On fear
2025-01-24
Fear is the fuel that can drive humans to do anything. It leads people to make irrational decisions, go against their values, and flock towards the general consensus, even when that consensus is illogical. I particularly recall a moment at the beginning of the semester, when about 95% of the students agreed that "people should not focus on money or materialistic things". The most ironic thing about this: we had just listened to a presentation about marxist theory. In my mind, I thought that everyone agreed that marxist philosophy sounded very idyllic, yet when put into practice, failed time and time again, leading people into poverty and despair. So why was I the only one standing in the corner, strongly disagreeing with the seemingly ridiculous statement? Surely I was not the only one out of thirty that attributed importance to material goods.
This is when I realized that some behaviours have been embedded in our mind, deep in the subconscious based on social conditioning. Growing up, we're told over and over again that "money isn't important", that it has become a sort of taboo topic. People frown upon those who strive for money and material wealth as if it were a crime to have it; yet everywhere I go, it seems like money is incredibly important. It was not their genuine belief that money should not be a point of focus, it was simply the right thing to say.

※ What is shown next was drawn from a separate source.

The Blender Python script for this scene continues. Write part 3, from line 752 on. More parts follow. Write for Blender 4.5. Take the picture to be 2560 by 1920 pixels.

The years of conditioning and reinforcement by peers led us to believe not that wealth isn't important, but that saying that it is, is wrong. There is a well known experiment that depicts this phenomenon with monkeys and bananas
The researchers would pour water on all the monkeys in a cage if just one tried to climb up the ladder to get a banana. Then, through a series of substitutions, there would be no longer any of the original monkeys in the cage, but when any one of them would try to climb up the ladder, the rest would beat him up and pull him down to avoid the consequence. The astonishing part of this experiment is that the final group of monkeys had never actually had water poured on them. None of them had faced the actual consequence, yet they knew that it was wrong to climb to the top of the ladder, and reinforced this to their peers. Now, although this seems like an effective method to prevent misbehaviour and enforce compliance, it stifles exploration and thus creativity. Negative reinforcement does a good job at controlling populations, rather than encouraging the desired outcome. Sometimes, control is needed, like on the roads, where any exploration of the speed at which you can go could cause a fatal accident, but when it comes to educating the future generation of engineers, doctors, lawyers, artists and even educators, negative reinforcement fosters not love for learning, but apathy, continuing the cycle of students doing the bare minimum to get by.
When I polled fellow classmates on whether they enjoyed school or not, over 90% said they didn't. The sad thing is that none of them felt like they could, or even wanted to do anything about it. The reason students come to school today is not for their love for learning, but because of their fear of the punishment that would come if they didn't. I know that for myself, the only reason I'm writing this exam is out of fear of not getting the credits to get my diploma, and having downstream repercussions. And while I know now that I will be alright, it puts into question the entire incentive system of contemporary education. We are teaching the future workforce to do the bare minimum to avoid getting punished, and not to explore frontiers never seen before by human civilization.
Now that is something to be afraid of.